## [AIM OF THE TASK]
Examine the material below and count the lines that hold the word "wide". Report only the number.
BEGIN
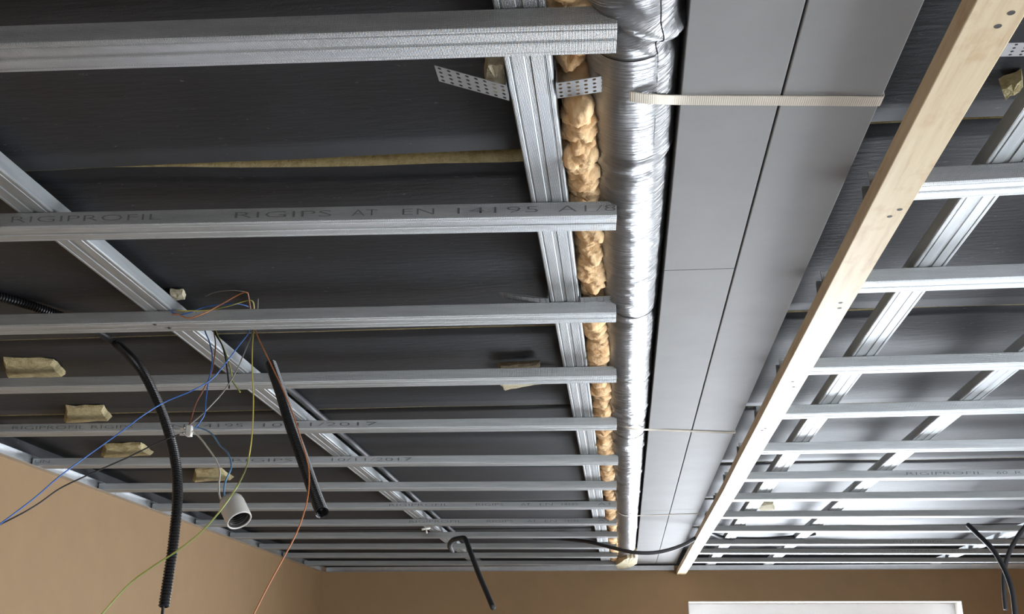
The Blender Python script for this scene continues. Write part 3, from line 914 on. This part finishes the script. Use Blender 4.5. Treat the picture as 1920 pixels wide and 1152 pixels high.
# ------------------------------------------------------------------ terminal block
tb = ony(349, 809, 2.03); ce = tag(empty('terminal_block', tb), 'small white terminal block joining the hanging wires', 'connector')
b = MB(); b.box((tb.x + .002, tb.y - .006, tb.z - .011), (tb.x + .012, tb.y + .006, tb.z + .011))
b.box((tb.x - .001, tb.y - .004, tb.z - .009), (tb.x + .003, tb.y + .004, tb.z - .002)); b.box((tb.x - .001, tb.y - .004, tb.z + .002), (tb.x + .003, tb.y + .004, tb.z + .009))
b.build('housing', WHITEPL, ce, bevel=.0008)
for dz in (-.0055, .0055):
    b = MB(); b.lathe([(0, -.009), (.0024, -.009), (.0030, -.007), (.0030, .001)], (tb.x - .002, tb.y, tb.z + dz), (0, 1, 0), 12); b.build('screw', ZINC, ce, smooth=True)
    b = MB(); b.tube([(tb.x - .012, tb.y, tb.z + dz), (tb.x + .002, tb.y, tb.z + dz)], .0036, 12); b.build('sleeve', WHITEPL, ce, smooth=True)

# ------------------------------------------------------------------ lamp holder
mo = ony(449, 977, 1.80)
s53 = math.sin(math.radians(53)); ax = (M @ Vector((s53 * .62, s53 * .78, -math.cos(math.radians(53))))).normalized()
lh = tag(empty('lamp_holder', mo), 'bare white ceramic lamp holder without bulb, hanging on two wires', 'lamp holder')
b = MB(); b.lathe([(.0, -.056), (.010, -.055), (.017, -.051), (.0212, -.044), (.0222, -.036), (.0222, -.002), (.0215, 0), (.0198, 0), (.0190, -.002), (.0190, -.030), (.0, -.030)], mo, ax, 40)
b.build('housing', CERAMIC, lh, smooth=True)
b = MB(); prof = []
for i in range(25):
    prof.append((.0168 + .0009 * math.sin(i * math.pi / 2.5), -.0285 + i * .0009))
b.lathe(prof, mo, ax, 32); b.lathe([(.0189, -.0015), (.0172, -.0068)], mo, ax, 32); b.build('threaded_sleeve', SCREW, lh, smooth=True)
b = MB(); b.lathe([(.0189, -.0275), (.0, -.0275)], mo, ax, 24); b.build('socket_floor', BLACKPLASTIC, lh)
b = MB(); b.lathe([(.0, -.018), (.0035, -.0185), (.0042, -.021), (.0042, -.0275)], mo, ax, 16); b.build('contact', BRASS, lh, smooth=True)

# a loose wall plug caught on the slanting runner
p = onz(799, 992, .70); b = MB(); b.tube([p + Vector((-.02, -.01, -.004)), p, p + Vector((.016, .012, .006))], .006, 8); b.tube([p, p + Vector((.006, -.012, -.022))], .004, 6)
tag(b.build('wall_plug', WHITEPL, smooth=True), 'small white wall plug caught under the slanting runner near the hooked cable', 'wall plug')
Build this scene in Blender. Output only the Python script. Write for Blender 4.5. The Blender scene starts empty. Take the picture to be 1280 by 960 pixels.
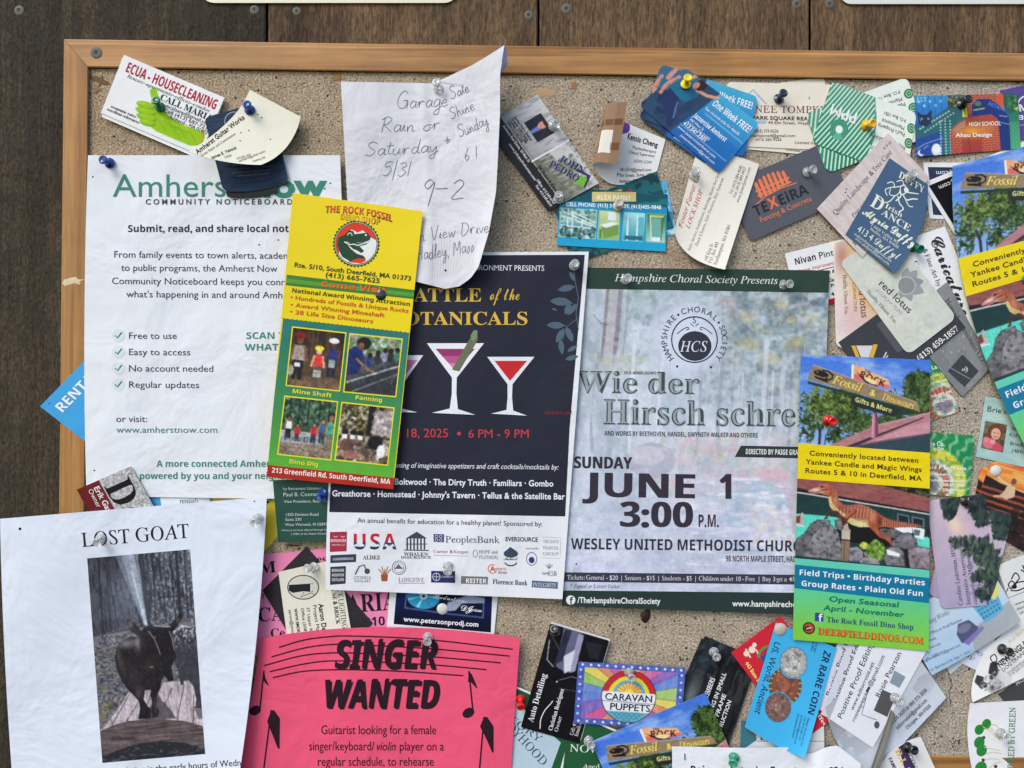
import bpy, bmesh, math, random
import numpy as np
from mathutils.geometry import tessellate_polygon
R = math.radians
SC = bpy.context.scene
COL = SC.collection
# ---------------------------------------------------------------- camera, sky, sun
D = 0.65                      # camera to board surface, metres
PX = 1500.0                   # board scale: photo pixels per metre at the board surface
cam = bpy.data.cameras.new("camera"); camo = bpy.data.objects.new("camera", cam); COL.objects.link(camo)
camo.location = (0, -D, 0); camo.rotation_euler = (R(90), 0, 0)
cam.sensor_width = 36; cam.lens = 36 * D / (1280 / PX); cam.clip_start = 0.02; cam.clip_end = 100
SC.camera = camo
SC.render.resolution_x, SC.render.resolution_y = 1024, 768
SUN_EL, SUN_AZ = R(44), R(-42)        # elevation; azimuth measured from the viewer's side towards the right
w = bpy.data.worlds.new("World"); SC.world = w; w.use_nodes = True
nt = w.node_tree
sky = nt.nodes.new("ShaderNodeTexSky"); sky.sky_type = 'NISHITA'; sky.sun_disc = False
sky.sun_elevation = SUN_EL; sky.sun_rotation = R(180) - SUN_AZ; sky.dust_density = 1.0; sky.air_density = 1.15; sky.ozone_density = 2.0
bg = nt.nodes["Background"]; bg.inputs[1].default_value = 0.125
nt.links.new(sky.outputs[0], bg.inputs[0])
sl = bpy.data.lights.new("sun", 'SUN'); sl.energy = 1.4; sl.angle = R(30); sl.color = (1.0, 0.975, 0.945)
so = bpy.data.objects.new("sun", sl); COL.objects.link(so)
# direction towards the sun: behind the viewer (-Y), up, a little to the left
sd = (math.cos(SUN_EL) * math.sin(SUN_AZ), -math.cos(SUN_EL) * math.cos(SUN_AZ), math.sin(SUN_EL))
from mathutils import Vector
so.rotation_euler = Vector(sd).to_track_quat('Z', 'Y').to_euler()
SC.view_settings.view_transform = 'Standard'; SC.view_settings.look = 'None'
SC.view_settings.exposure = 0.76; SC.view_settings.gamma = 1.0
rng = random.Random(5)
nr = np.random.default_rng(7)
# ---------------------------------------------------------------- colour: printed colour as it looks beside white paper -> base colour
EW = np.array((0.91, 0.96, 1.03))
def lin(c):
    c = np.asarray(c, float) / 255.0
    return np.where(c <= 0.04045, c / 12.92, ((c + 0.055) / 1.055) ** 2.4)
def alb(c):
    return np.clip(lin(c) / EW, 0.004, 0.86)
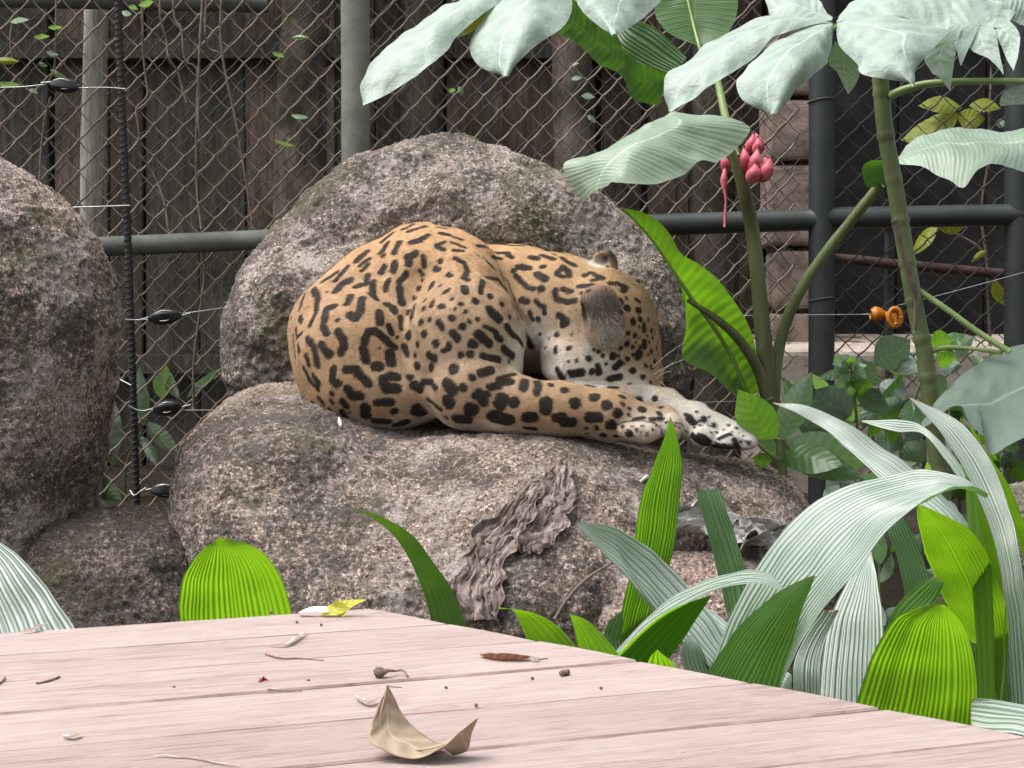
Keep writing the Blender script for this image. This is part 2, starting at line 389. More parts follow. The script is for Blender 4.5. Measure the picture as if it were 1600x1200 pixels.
# ------------------------------------------------------------------ boulders
def boulder(name, label, pieces, mat, h=0.0125, k=0.10, amp=0.045, freq=3.0, seed=1, fine=0.009, cut=None):
    """pieces: (px, py, Y, rx_px, ry_px, rdepth_m, power)"""
    C = [(P(a, b, Y), (px2m(rx, Y), rd, px2m(ry, Y)), pw) for a, b, Y, rx, ry, rd, pw in pieces]
    lo = np.min([c - np.array(r) for c, r, _ in C], 0) - 0.12; hi = np.max([c + np.array(r) for c, r, _ in C], 0) + 0.12
    lo[2] = max(lo[2], 0.15)
    G = grid_pts(lo, hi, h); f = None
    for c, r, pw in C:
        d = sd_super(G, c, r, pw); f = d if f is None else smin(f, d, k)
    f = smax(f, np.float32(lo[2] + 2.5 * h) - G[2], 0.02)
    if cut is not None: f = cut(G, f)
    e = 1e3
    f[0], f[-1] = e, e; f[:, 0], f[:, -1] = e, e; f[:, :, 0], f[:, :, -1] = e, e
    V, Q = surface_nets(f, lo, h)
    V = V - vert_normals(V, Q) * (amp * fbm(V * freq, 3, seed) + amp * 0.35 * np.abs(vnoise(V * freq * 2.2, seed + 9)))[:, None]
    V, Q = catmull(V, Q); n = vert_normals(V, Q)
    d = fine * fbm(V * 26, 4, seed + 3, 0.65) + fine * 0.75 * fbm(V * 80, 2, seed + 5, .8)
    pits = np.clip(vnoise(V * 34, seed + 21) - 0.45, 0, 1) * -fine * 1.6
    me = quad_mesh(name, V + n * (d + pits)[:, None], Q)
    o = obj(name, me, mat); tag(o, label, 'boulder'); return o
ROCK_A = rock_mat('granite_tall', moss=0.62, dark=0.66, crust=.85, pink=(0.48, 0.405, 0.36), dark_patch=(.44, -.25, .55, .46))
ROCK_B = rock_mat('granite_flat', moss=0.25, dark=0.62, crust=.6, pink=(0.45, 0.36, 0.315))
ROCK_C = rock_mat('granite_side', moss=0.40, dark=0.50, crust=.75, pink=(0.47, 0.38, 0.335))
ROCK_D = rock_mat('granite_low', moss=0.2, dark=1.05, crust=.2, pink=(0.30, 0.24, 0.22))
ROCK_E = rock_mat('granite_pink', moss=0.05, dark=0.35, pink=(0.46, 0.35, 0.31))
boulder('boulder', 'tall rounded pinkish grey boulder standing right behind the jaguar',
        [(700, 462, 5.0, 255, 248, .44, 2.35), (520, 530, 4.95, 148, 180, .40, 2.4), (900, 535, 5.02, 160, 195, .36, 2.4), (720, 640, 5.0, 330, 300, .42, 3)],
        ROCK_A, seed=3, k=0.12, amp=.062, freq=3.4)
boulder('boulder', 'broad flat topped boulder that the jaguar lies on',
        [(450, 800, 4.20, 168, 178, .50, 2.6), (800, 850, 4.22, 270, 182, .52, 2.8), (1085, 900, 4.25, 205, 190, .45, 2.6), (520, 765, 4.55, 190, 160, .4, 2.6), (700, 1040, 4.0, 420, 260, .5, 3)],
        ROCK_B, seed=12, k=0.13, amp=0.035)
boulder('boulder', 'steep brown boulder at the left edge beside the black ribbed rod',
        [(-70, 480, 4.0, 246, 268, .45, 1.65), (-60, 600, 4.0, 218, 200, .42, 2.6), (5, 860, 4.0, 125, 330, .4, 3.0)],
        ROCK_C, seed=31, k=0.10, amp=0.035)
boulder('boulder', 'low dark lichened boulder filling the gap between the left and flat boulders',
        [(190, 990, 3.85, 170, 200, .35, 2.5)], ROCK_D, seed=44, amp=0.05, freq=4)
boulder('boulder', 'small bare pink boulder under the grey crumpled leaf',
        [(1075, 1000, 3.72, 185, 140, .25, 2.5)], ROCK_E, seed=52, amp=0.04, freq=4)
boulder('boulder', 'pale mossy rounded boulder at the right edge behind the long leaves',
        [(1660, 850, 4.2, 110, 110, .25, 2.5)], rock_mat('granite_moss', moss=0.9, dark=0.1, pink=(0.40, 0.40, 0.34)), seed=61, amp=0.03)

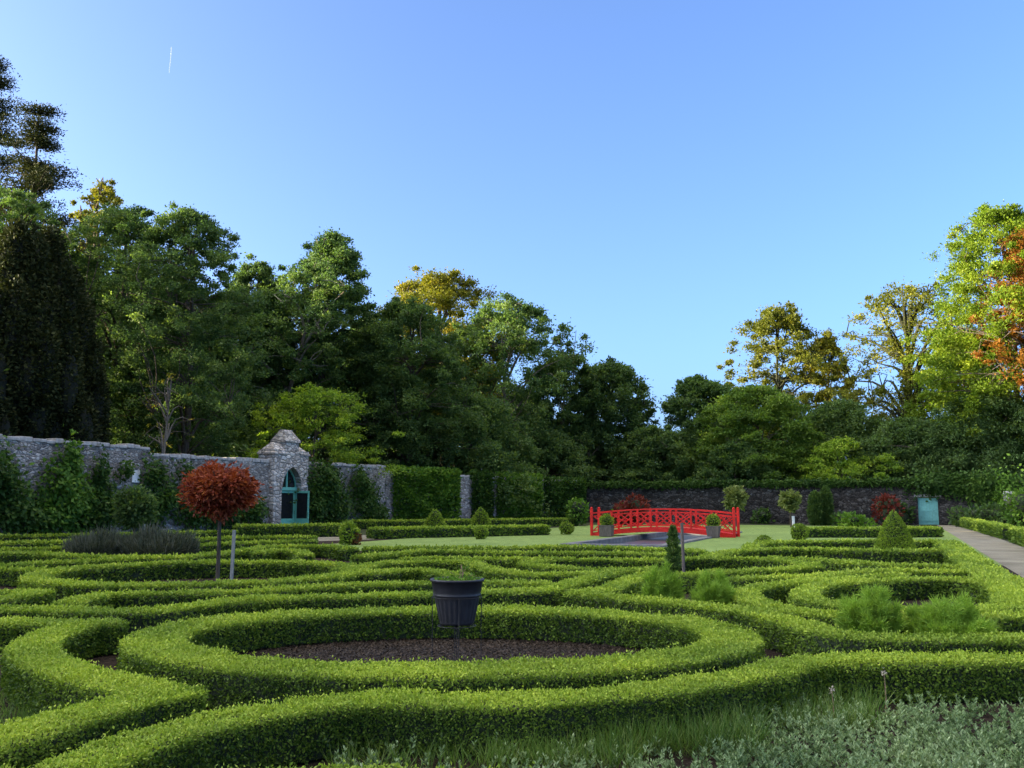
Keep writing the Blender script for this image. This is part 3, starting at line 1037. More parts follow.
H('second box hedge row from the pond lawn', [(360, 556), (399, 552), (430, 550), (500, 551.5), (560, 551.5), (620, 552), (672, 553.5)], w=0.6)
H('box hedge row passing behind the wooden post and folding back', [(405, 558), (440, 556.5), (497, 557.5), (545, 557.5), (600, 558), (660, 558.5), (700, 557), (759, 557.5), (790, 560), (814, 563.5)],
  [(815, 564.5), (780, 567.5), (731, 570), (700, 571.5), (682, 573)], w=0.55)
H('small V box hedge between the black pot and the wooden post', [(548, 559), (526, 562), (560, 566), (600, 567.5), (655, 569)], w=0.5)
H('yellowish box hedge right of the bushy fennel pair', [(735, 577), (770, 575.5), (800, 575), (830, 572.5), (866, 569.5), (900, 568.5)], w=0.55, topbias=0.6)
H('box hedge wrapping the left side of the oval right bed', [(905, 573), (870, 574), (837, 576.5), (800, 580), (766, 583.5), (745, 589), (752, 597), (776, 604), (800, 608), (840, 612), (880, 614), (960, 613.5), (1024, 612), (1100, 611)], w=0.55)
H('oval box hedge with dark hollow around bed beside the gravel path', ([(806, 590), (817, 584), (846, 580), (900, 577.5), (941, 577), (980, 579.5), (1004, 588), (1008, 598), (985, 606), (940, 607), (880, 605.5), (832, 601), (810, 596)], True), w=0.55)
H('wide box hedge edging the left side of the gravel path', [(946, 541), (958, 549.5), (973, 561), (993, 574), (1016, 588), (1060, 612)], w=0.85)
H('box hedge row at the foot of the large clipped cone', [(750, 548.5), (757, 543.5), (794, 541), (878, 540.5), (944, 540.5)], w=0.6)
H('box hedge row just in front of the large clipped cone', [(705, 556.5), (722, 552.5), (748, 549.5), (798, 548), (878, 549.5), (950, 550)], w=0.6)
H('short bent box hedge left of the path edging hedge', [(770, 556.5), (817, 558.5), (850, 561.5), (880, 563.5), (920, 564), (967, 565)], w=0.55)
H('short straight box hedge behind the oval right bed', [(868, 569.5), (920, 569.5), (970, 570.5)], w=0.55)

# taller clipped hedges beyond the lawn
TALL_G = 'taller clipped hedges beyond the lawn'


def TH(label, pts, h, w=0.8, seed=70, leaf='box_leaf', **kw):
    return hedge(label, [[on_z(x, y)[:2] for x, y in pts]], w=w, h=h, seed=seed, world=True, group=TALL_G, leaf=leaf, **kw)


TH('taller clipped hedge in front of the arched gateway', [(236, 538.5), (290, 537.6), (352, 536.6)], 0.62, 0.8, 71)
TH('long dark clipped hedge below the ivy wall behind two cones', [(300, 529), (400, 529), (480, 527.5), (575, 526)], 0.55, 0.8, 72)
TH('straight clipped hedge with round ball before it beyond the lawn', [(371, 539), (460, 537), (545, 535)], 0.5, 0.9, 73)
TH('clipped hedge row right of lawn behind the large cone', [(803, 537.6), (870, 537.6), (938, 537.2)], 0.47, 0.9, 74)
TH('clipped hedge on right side of gravel path ending at a gap', [(957, 525.3), (975, 530), (1008, 539.5)], 0.62, 0.6, 75, topbias=0.55)
TH('clipped hedge on right side of gravel path at right edge', [(1017, 542.5), (1050, 553), (1120, 577)], 0.62, 0.6, 76, topbias=0.55)

# ------------------------------------------------------------------ topiary and shrubs


def skin(mb, P, N, l, rg, mi=0, tint=0.45, spread=0.6, tv=0.16):
    n = len(P)
    A = 0.8 * N + spread * rg.normal(size=(n, 3)) + np.array([0, 0, 0.25])
    L = l * rg.uniform(0.7, 1.3, n)
    add_leaves(mb, P, A, L, L * 0.58, mi, np.clip(tint + tv * rg.normal(size=n) + 0.1 * wob(P, 3.0, 2.0), 0, 1), rg)


def ball_pts(n, r, rg):
    N = unit(rg.normal(size=(n, 3)))
    return N * np.asarray(r), unit(N / np.asarray(r))


def add_ball(mb, c, r, l, rg, tint=0.45, rough=0.05, dens=6.0, shell=0.12):
    r = np.asarray(r, float)
    area = 4 * math.pi * ((r[0] * r[1]) ** 1.6 / 3 + (r[0] * r[2]) ** 1.6 / 3 + (r[1] * r[2]) ** 1.6 / 3) ** (1 / 1.6)
    n = int(area * dens / l ** 2)
    P, N = ball_pts(n, r, rg)
    k = 1 - shell * rg.random(n) ** 1.5
    P = P * k[:, None] + N * (rough * wob(P + np.asarray(c), 4.0 / max(r.max(), 0.3), 1.0))[:, None]
    skin(mb, P + np.asarray(c), N, l, rg, 0, tint)
    # twiggy heart
    a = np.linspace(0, 2 * np.pi, 12, endpoint=False)
    b = np.linspace(-np.pi / 2, np.pi / 2, 8)
    V = np.array([[math.cos(y) * math.cos(x), math.cos(y) * math.sin(x), math.sin(y)] for y in b for x in a]) * r * (0.98 - shell - 0.02) + np.asarray(c)
    i = np.arange(7)[:, None] * 12; j = np.arange(12)[None, :]; j2 = (j + 1) % 12
    mb.add(V, np.stack([i + j, i + j2, i + 12 + j2, i + 12 + j], -1).reshape(-1, 4), 1)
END
## [WORKED ANSWER]
2